1. 歌詞の概要
「Doing It」は、Charli XCXが2014年にリリースしたアルバム『Sucker』からのシングルであり、2015年にはイギリス盤としてRita Oraをフィーチャーしたバージョンが発表された。この曲が描くのは、女性同士の連帯と解放感、そして夜の自由を謳歌するポップ・アンセムである。
歌詞の中心にあるのは、“私たちは私たちのやり方で生きる”という、極めて明快な自己肯定であり、そこには恋愛や承認ではなく、「仲間と過ごすことの多幸感」が根底にある。男性の視線を必要としない、自立した女性の姿――それがこの曲の核である。
特定のストーリー性は持たず、むしろ「瞬間」に焦点が当てられている。深夜のドライブ、ネオンの光、踊る体。すべてが“Doing it(やってるの)”という一言に集約される。この言葉は自由の宣言であり、欲望の肯定であり、友情の合図なのだ。
2. 歌詞のバックグラウンド
「Doing It」は、Charli XCXの“ポップ反逆期”とも言える『Sucker』時代に生まれた楽曲であり、彼女がパンクの精神をポップのフォーマットに落とし込む実験を進めていた最中の一曲である。
Rita OraをフィーチャーしたUKバージョンは、よりクラブ志向のアレンジが施され、イギリスのチャートでもスマッシュヒットを記録した。ふたりのコラボは、「ガーリッシュ」でありながらも「媚びない」、力強いフェミニンさを象徴するものとして、ティーンの間で高い支持を集めた。

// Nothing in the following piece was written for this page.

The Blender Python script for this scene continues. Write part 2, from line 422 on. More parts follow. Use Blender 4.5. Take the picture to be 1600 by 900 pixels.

MVではピンクのカウボーイファッション、砂漠のハイウェイ、ラメとファンタジーが混ざり合うヴィジュアルが展開され、Thelma & LouiseやSpring Breakersといった“女性による逃避と冒険”をテーマにしたカルチャーへのオマージュが込められている。
3. 歌詞の抜粋と和訳
We’re staying all night
We never slow down
I think we better do it like we’re doing it now
夜通し起きてるの
スピードは落とさない
今この瞬間みたいに、ずっと走り続けよう
It’s been a long time
Since we’ve been around
So come on, let’s keep doing it like we’re doing it
久しぶりだよね
ふたりでこんな風に遊ぶのは
だからずっとこうしていたいの
Yeah, we’ll keep on doing it
‘Cause we’re doing it right
そう、ずっと続けよう
だってこれが、私たちの正解なんだから
引用元:Genius Lyrics – Charli XCX “Doing It”
4. 歌詞の考察
「Doing It」の歌詞は、直訳すれば“それをやってる”という曖昧な表現だが、それこそがこの曲の肝である。恋に落ちているのでも、何かを勝ち取ったわけでもない。ただ、夜を走り、友だちと笑い合い、音楽に身体を任せる。何かを「成し遂げる」のではなく、「やってることそのもの」に価値がある――それがこの楽曲の美学だ。
この“Doing It”という言葉には、あらゆる可能性が詰まっている。自由、反抗、楽しさ、連帯、欲望、そして生きることそのもの。それらを、飾らず、説明せず、ただ“している”という事実だけで肯定する。だからこの曲は、特定の意味を限定せず、聴く者一人ひとりの「Doing It」に共鳴するのだ。
また、Rita Oraのパートが加わることで、ふたりの間に“sisterhood”のような絆が生まれ、曲全体がより開放的で官能的なものとなっている。それは恋愛やセクシュアリティの文脈を超えた、“女性同士の夜の物語”としての深みを与えている。
5. この曲が好きな人におすすめの曲
- Cool for the Summer by Demi Lovato
抑えきれない欲望を自由に歌い上げたポップソング。夏の衝動と感情の奔流が共通する。 - Run the World (Girls) by Beyoncé
女性の力と連帯を堂々と宣言したアンセム。フェミニズム的メッセージが「Doing It」と共鳴。 - IDGAF by Dua Lipa
強さと自立の象徴としての女性像を描く楽曲。恋愛よりも自分を選ぶ姿勢が似ている。 - Boys by Charli XCX
視線を翻し、女性主体の感情と欲望を軽やかに描いた作品。ポップでありながら意味深い。
6. 私たちの夜、私たちのリズム
「Doing It」は、“誰かのために整えられた夜”ではなく、“私たち自身の夜”を生きることを肯定するための音楽である。それは男性からの承認や、社会的な評価を求めるのではなく、もっと直感的に、今その瞬間の解放感や喜びを抱きしめるような行為だ。
この楽曲が放つエネルギーは、カラフルで、ノイジーで、そして誠実だ。真剣すぎず、でも本気。ふたりの歌声は、ただ楽しいだけでは終わらない何かを感じさせる。そこには、女性同士が肩を並べて自由を叫ぶ力がある。
Charli XCXはこの曲で、“楽しむことは革命になり得る”という姿勢を見せてくれた。そしてその革命は、クラブの床でも、深夜のドライブでも、どこでも始められるのだ。
「Doing It」は、ただのパーティーソングではない。それは、女性たちが自分の身体、自分の夜、自分の人生をコントロールするための、ポップという名の宣言なのだ。